◆ SUPPLIED INFORMATION
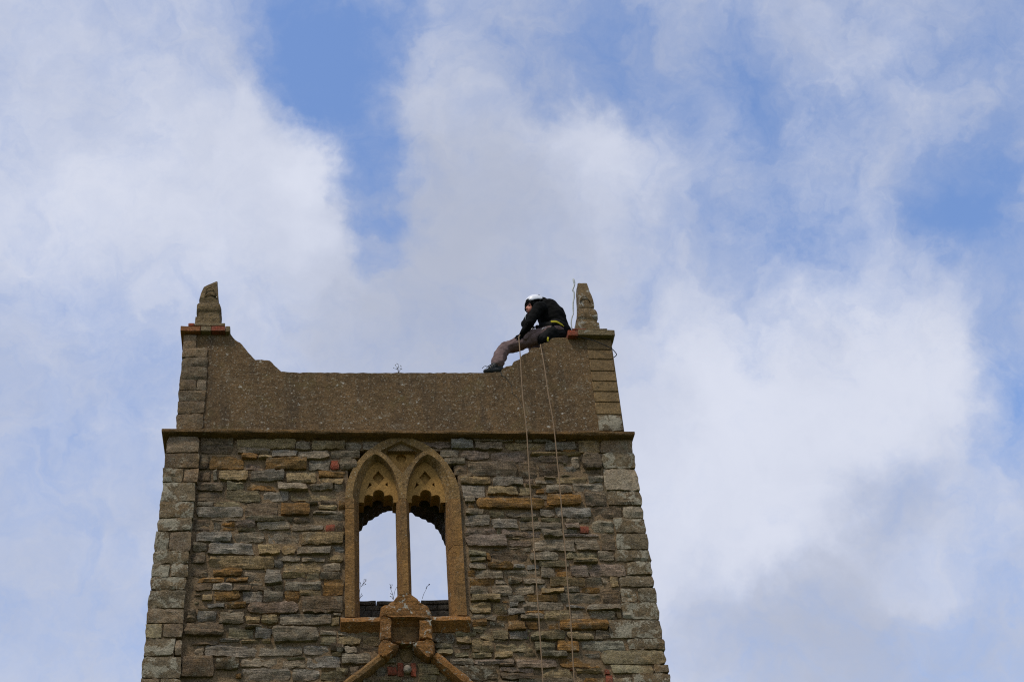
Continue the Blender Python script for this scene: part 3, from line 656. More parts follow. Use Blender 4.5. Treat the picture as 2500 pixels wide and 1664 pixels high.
# carved panel ribs on both shafts
def rib(tile, pts, parent, mat, y, r=.008):
    bm = bmesh.new(); tube(bm, [at(*px(tile, *p), y) for p in pts], r, 6); build('carved_rib', bm, mat, parent)
rib('L', [(505, 540), (520, 370), (560, 330), (620, 312), (690, 340), (735, 400), (745, 540)], PL, M_PINN, YP + .03)
rib('L', [(480, 530), (560, 480), (610, 460), (680, 490), (735, 520)], PL, M_PINN, YP + .026)
rib('R', [(440, 520), (455, 450), (500, 420), (560, 425), (610, 470), (620, 520)], PRR, M_PINNL, YP + .025)
coping('H', [((394, 531, 586, 579), M_BRICKO, -.06, .50), ((588, 531, 690, 578), M_SLAB, -.055, .5), ((692, 531, 824, 578), M_BRICK, -.06, .5), ((826, 531, 868, 584), M_SLAB, -.055, .5),
             ((468, 500, 526, 528), M_BRICK, -.01, .42), ((528, 502, 820, 528), M_SLAB, -.012, .42)], PAR)
coping('R', [((212, 1062, 405, 1162), M_BRICK, -.06, .5), ((408, 1058, 1106, 1160), M_SLAB, -.065, .5), ((290, 1032, 560, 1056), M_BRICK, .0, .42), ((562, 1030, 962, 1054), M_SLAB, -.005, .42)], PAR)

# ------------------------------------------------------------------ belfry window
def P2(x, y, yy=0.0):
    p = at(x, y, yy); return (p.x, p.z)
TILES['T'] = (820, 1050, 7.128)
def T2(x, y, yy=0.0): return P2(*px('T', x, y), yy)
def smooth_poly(pts, k=5):
    return [(p.x, p.z) for p in spline([Vector((a, 0, b)) for a, b in pts], k)]
YF, YC, YB = -.045, .065, .30
zsp = T2(1100, 1182, YF)[1]                           # springing
xo0, xo1 = T2(160, 1182, YF)[0], T2(2168, 1182, YF)[0]
xm = .5 * (xo0 + xo1)
zap = T2(1140, 82, YF)[1]
def half_arch(x0, x1, z0, z1, n=14, p=1.9):
    """pointed arch outline from (x0, z0) over the apex to (x1, z0)"""
    xa = .5 * (x0 + x1); L_ = []
    for i in range(n + 1):
        t = i / n; L_.append((x0 + (xa - x0) * (1 - math.cos(t * math.pi / 2 * .86)) / (1 - math.cos(math.pi / 2 * .86)), z0 + (z1 - z0) * math.sin(t * math.pi / 2 * .86) / math.sin(math.pi / 2 * .86)))
    R_ = [(2 * xa - x, z) for x, z in L_[-2::-1]]
    return L_ + R_
outer = half_arch(xo0, xo1, zsp, zap, 16)
# the two lights: edge of the recessed panel (back) and arris on the face (front)
b0, b1 = T2(405, 1182, YC)[0], T2(1085, 1182, YC)[0]
c0, c1 = 2 * xm - b1, 2 * xm - b0
mw = .5 * (c0 - b1)
zla = T2(712, 548, YC)[1]; zlf = T2(708, 408, YF)[1]
f0, f1 = T2(296, 1182, YF)[0], T2(1108, 1182, YF)[0]
g0, g1 = 2 * xm - f1, 2 * xm - f0
back_l = half_arch(b0, b1, zsp, zla, 12); back_r = half_arch(c0, c1, zsp, zla, 12)
front_l = half_arch(f0, f1, zsp, zlf, 12); front_r = half_arch(g0, g1, zsp, zlf, 12)
# the kite between the lights
def kite(yy, apex, side, foot, ls):
    return [(apex[0], apex[1])] + ls
ka = T2(1145, 180, YF); kl = T2(765, 355, YF); kf = T2(1150, 745, YF)
kite_f = [ka] + [(2 * xm - kl[0], kl[1])] + [(xm + .13 * (2 * xm - kl[0] - xm) + .42 * (xm - kl[0]), (kl[1] * .5 + kf[1] * .5) + .035)] + [kf] + [(xm - .13 * (xm - kl[0]) - .42 * (xm - kl[0]), (kl[1] * .5 + kf[1] * .5) + .035)] + [kl]
kite_f[0] = (xm, ka[1]); kite_f[3] = (xm, kf[1])
# the recess is deep under the pointed top and meets the bars square below
wk = xm - T2(895, 415, YC)[0]; zk = T2(895, 425, YC)[1]; ztk = T2(1140, 305, YC)[1]
kite_b = [(xm, ztk), (xm + wk, zk), (kite_f[2][0] * .97 + xm * .03, kite_f[2][1] - .01), (xm, kf[1] - .004), (kite_f[4][0] * .97 + xm * .03, kite_f[4][1] - .01), (xm - wk, zk)]
kz = zk
bm = bmesh.new()
hole_f = [front_l, front_r, kite_f]
# the face: outline with the lights cut open at the springing -> one polygon running in and out
face = outer + front_r[::-1] + front_l[::-1]
backp = outer + back_r[::-1] + back_l[::-1]
plate(bm, face, [kite_f], YF, YC, backp, [kite_b])
roughen(bm, .004, 14, 2)
WIN = build('window', bm, M_HAMTOP, TOW, angle=math.radians(30), label='pointed stone tracery head over twin lights')
# cusped panels with sunk lozenges and a sunk roundel
def lobe(cx_, cz, r, a0, a1, n=9):
    return [(cx_ + r * math.cos(math.radians(a0 + (a1 - a0) * i / n)), cz + r * math.sin(math.radians(a0 + (a1 - a0) * i / n))) for i in range(n + 1)]
def cusped_panel(x0, x1):
    xa = .5 * (x0 + x1); s = (x1 - x0)
    zb_ = T2(700, 1250, YC)[1]; zc = T2(700, 1110, YC)[1]; zs_ = T2(700, 1175, YC)[1]
    arch = half_arch(x0 - .02, x1 + .02, zsp, zla + .02, 12)
    r1 = s * .15; r2 = s * .098
    cut = [(x1 + .02, zb_), (xa + s * .375, zb_)] + [(xa + s * .375, zs_ - .01)] + lobe(xa + s * .27, zs_ + .0, r2, -10, 130, 7) + lobe(xa, zc - .005, r1, -15, 195, 10) + lobe(xa - s * .27, zs_, r2, 50, 190, 7) + [(xa - s * .375, zs_ - .01), (xa - s * .375, zb_), (x0 - .02, zb_)]
    poly = arch + cut
    zd = T2(710, 822, YC)[1]; hd = T2(710, 700, YC)[1] - zd; wd = s * .155
    loz = [(xa, zd + hd), (xa + wd, zd), (xa, zd - hd), (xa - wd, zd)]
    zt0, zt1 = T2(700, 900, YC)[1], T2(700, 975, YC)[1]
    tr = [(xa + s * .235, zt0), (xa + s * .245, zt1), (xa + s * .165, zt0 * .45 + zt1 * .55)]
    tl = [(xa - s * .225, zt0), (xa - s * .165, zt0 * .4 + zt1 * .6), (xa - s * .30, zt1 - .03)]
    bm = bmesh.new(); plate(bm, poly, [loz, tr, tl], YC + .002, YC + .055)
    o = build('cusped_panel', bm, M_HAMPANEL, WIN, angle=math.radians(30))
    bm = bmesh.new(); plate(bm, [(x * 1 + (xa - x) * .004, z + .001) for x, z in poly], [], YC + .0555, YB)
    build('panel_ground', bm, M_HAMPANEL, WIN, angle=math.radians(30))
cusped_panel(b0, b1); cusped_panel(c0, c1)
zr = T2(1130, 485, YC)[1]
kb2 = [(xm + (x - xm) * 1.08, kz + (z - kz) * 1.08) for x, z in kite_b]
bm = bmesh.new(); plate(bm, kb2, [lobe(xm, zr, .060, 0, 345, 15)], YC + .002, YC + .045); build('roundel_panel', bm, M_HAMPANEL, WIN, angle=math.radians(30))
bm = bmesh.new(); plate(bm, [(x, z + .0008) for x, z in kb2], [], YC + .0455, YB); build('roundel_ground', bm, M_HAMPANEL, WIN, smooth=False)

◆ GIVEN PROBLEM
Print the complete listing exactly as it stands, without its pictures.

◆ EXERCISE RESULT
Continue the Blender Python script for this scene: part 3, from line 656. More parts follow. Use Blender 4.5. Treat the picture as 2500 pixels wide and 1664 pixels high.
# carved panel ribs on both shafts
def rib(tile, pts, parent, mat, y, r=.008):
    bm = bmesh.new(); tube(bm, [at(*px(tile, *p), y) for p in pts], r, 6); build('carved_rib', bm, mat, parent)
rib('L', [(505, 540), (520, 370), (560, 330), (620, 312), (690, 340), (735, 400), (745, 540)], PL, M_PINN, YP + .03)
rib('L', [(480, 530), (560, 480), (610, 460), (680, 490), (735, 520)], PL, M_PINN, YP + .026)
rib('R', [(440, 520), (455, 450), (500, 420), (560, 425), (610, 470), (620, 520)], PRR, M_PINNL, YP + .025)
coping('H', [((394, 531, 586, 579), M_BRICKO, -.06, .50), ((588, 531, 690, 578), M_SLAB, -.055, .5), ((692, 531, 824, 578), M_BRICK, -.06, .5), ((826, 531, 868, 584), M_SLAB, -.055, .5),
             ((468, 500, 526, 528), M_BRICK, -.01, .42), ((528, 502, 820, 528), M_SLAB, -.012, .42)], PAR)
coping('R', [((212, 1062, 405, 1162), M_BRICK, -.06, .5), ((408, 1058, 1106, 1160), M_SLAB, -.065, .5), ((290, 1032, 560, 1056), M_BRICK, .0, .42), ((562, 1030, 962, 1054), M_SLAB, -.005, .42)], PAR)

# ------------------------------------------------------------------ belfry window
def P2(x, y, yy=0.0):
    p = at(x, y, yy); return (p.x, p.z)
TILES['T'] = (820, 1050, 7.128)
def T2(x, y, yy=0.0): return P2(*px('T', x, y), yy)
def smooth_poly(pts, k=5):
    return [(p.x, p.z) for p in spline([Vector((a, 0, b)) for a, b in pts], k)]
YF, YC, YB = -.045, .065, .30
zsp = T2(1100, 1182, YF)[1]                           # springing
xo0, xo1 = T2(160, 1182, YF)[0], T2(2168, 1182, YF)[0]
xm = .5 * (xo0 + xo1)
zap = T2(1140, 82, YF)[1]
def half_arch(x0, x1, z0, z1, n=14, p=1.9):
    """pointed arch outline from (x0, z0) over the apex to (x1, z0)"""
    xa = .5 * (x0 + x1); L_ = []
    for i in range(n + 1):
        t = i / n; L_.append((x0 + (xa - x0) * (1 - math.cos(t * math.pi / 2 * .86)) / (1 - math.cos(math.pi / 2 * .86)), z0 + (z1 - z0) * math.sin(t * math.pi / 2 * .86) / math.sin(math.pi / 2 * .86)))
    R_ = [(2 * xa - x, z) for x, z in L_[-2::-1]]
    return L_ + R_
outer = half_arch(xo0, xo1, zsp, zap, 16)
# the two lights: edge of the recessed panel (back) and arris on the face (front)
b0, b1 = T2(405, 1182, YC)[0], T2(1085, 1182, YC)[0]
c0, c1 = 2 * xm - b1, 2 * xm - b0
mw = .5 * (c0 - b1)
zla = T2(712, 548, YC)[1]; zlf = T2(708, 408, YF)[1]
f0, f1 = T2(296, 1182, YF)[0], T2(1108, 1182, YF)[0]
g0, g1 = 2 * xm - f1, 2 * xm - f0
back_l = half_arch(b0, b1, zsp, zla, 12); back_r = half_arch(c0, c1, zsp, zla, 12)
front_l = half_arch(f0, f1, zsp, zlf, 12); front_r = half_arch(g0, g1, zsp, zlf, 12)
# the kite between the lights
def kite(yy, apex, side, foot, ls):
    return [(apex[0], apex[1])] + ls
ka = T2(1145, 180, YF); kl = T2(765, 355, YF); kf = T2(1150, 745, YF)
kite_f = [ka] + [(2 * xm - kl[0], kl[1])] + [(xm + .13 * (2 * xm - kl[0] - xm) + .42 * (xm - kl[0]), (kl[1] * .5 + kf[1] * .5) + .035)] + [kf] + [(xm - .13 * (xm - kl[0]) - .42 * (xm - kl[0]), (kl[1] * .5 + kf[1] * .5) + .035)] + [kl]
kite_f[0] = (xm, ka[1]); kite_f[3] = (xm, kf[1])
# the recess is deep under the pointed top and meets the bars square below
wk = xm - T2(895, 415, YC)[0]; zk = T2(895, 425, YC)[1]; ztk = T2(1140, 305, YC)[1]
kite_b = [(xm, ztk), (xm + wk, zk), (kite_f[2][0] * .97 + xm * .03, kite_f[2][1] - .01), (xm, kf[1] - .004), (kite_f[4][0] * .97 + xm * .03, kite_f[4][1] - .01), (xm - wk, zk)]
kz = zk
bm = bmesh.new()
hole_f = [front_l, front_r, kite_f]
# the face: outline with the lights cut open at the springing -> one polygon running in and out
face = outer + front_r[::-1] + front_l[::-1]
backp = outer + back_r[::-1] + back_l[::-1]
plate(bm, face, [kite_f], YF, YC, backp, [kite_b])
roughen(bm, .004, 14, 2)
WIN = build('window', bm, M_HAMTOP, TOW, angle=math.radians(30), label='pointed stone tracery head over twin lights')
# cusped panels with sunk lozenges and a sunk roundel
def lobe(cx_, cz, r, a0, a1, n=9):
    return [(cx_ + r * math.cos(math.radians(a0 + (a1 - a0) * i / n)), cz + r * math.sin(math.radians(a0 + (a1 - a0) * i / n))) for i in range(n + 1)]
def cusped_panel(x0, x1):
    xa = .5 * (x0 + x1); s = (x1 - x0)
    zb_ = T2(700, 1250, YC)[1]; zc = T2(700, 1110, YC)[1]; zs_ = T2(700, 1175, YC)[1]
    arch = half_arch(x0 - .02, x1 + .02, zsp, zla + .02, 12)
    r1 = s * .15; r2 = s * .098
    cut = [(x1 + .02, zb_), (xa + s * .375, zb_)] + [(xa + s * .375, zs_ - .01)] + lobe(xa + s * .27, zs_ + .0, r2, -10, 130, 7) + lobe(xa, zc - .005, r1, -15, 195, 10) + lobe(xa - s * .27, zs_, r2, 50, 190, 7) + [(xa - s * .375, zs_ - .01), (xa - s * .375, zb_), (x0 - .02, zb_)]
    poly = arch + cut
    zd = T2(710, 822, YC)[1]; hd = T2(710, 700, YC)[1] - zd; wd = s * .155
    loz = [(xa, zd + hd), (xa + wd, zd), (xa, zd - hd), (xa - wd, zd)]
    zt0, zt1 = T2(700, 900, YC)[1], T2(700, 975, YC)[1]
    tr = [(xa + s * .235, zt0), (xa + s * .245, zt1), (xa + s * .165, zt0 * .45 + zt1 * .55)]
    tl = [(xa - s * .225, zt0), (xa - s * .165, zt0 * .4 + zt1 * .6), (xa - s * .30, zt1 - .03)]
    bm = bmesh.new(); plate(bm, poly, [loz, tr, tl], YC + .002, YC + .055)
    o = build('cusped_panel', bm, M_HAMPANEL, WIN, angle=math.radians(30))
    bm = bmesh.new(); plate(bm, [(x * 1 + (xa - x) * .004, z + .001) for x, z in poly], [], YC + .0555, YB)
    build('panel_ground', bm, M_HAMPANEL, WIN, angle=math.radians(30))
cusped_panel(b0, b1); cusped_panel(c0, c1)
zr = T2(1130, 485, YC)[1]
kb2 = [(xm + (x - xm) * 1.08, kz + (z - kz) * 1.08) for x, z in kite_b]
bm = bmesh.new(); plate(bm, kb2, [lobe(xm, zr, .060, 0, 345, 15)], YC + .002, YC + .045); build('roundel_panel', bm, M_HAMPANEL, WIN, angle=math.radians(30))
bm = bmesh.new(); plate(bm, [(x, z + .0008) for x, z in kb2], [], YC + .0455, YB); build('roundel_ground', bm, M_HAMPANEL, WIN, smooth=False)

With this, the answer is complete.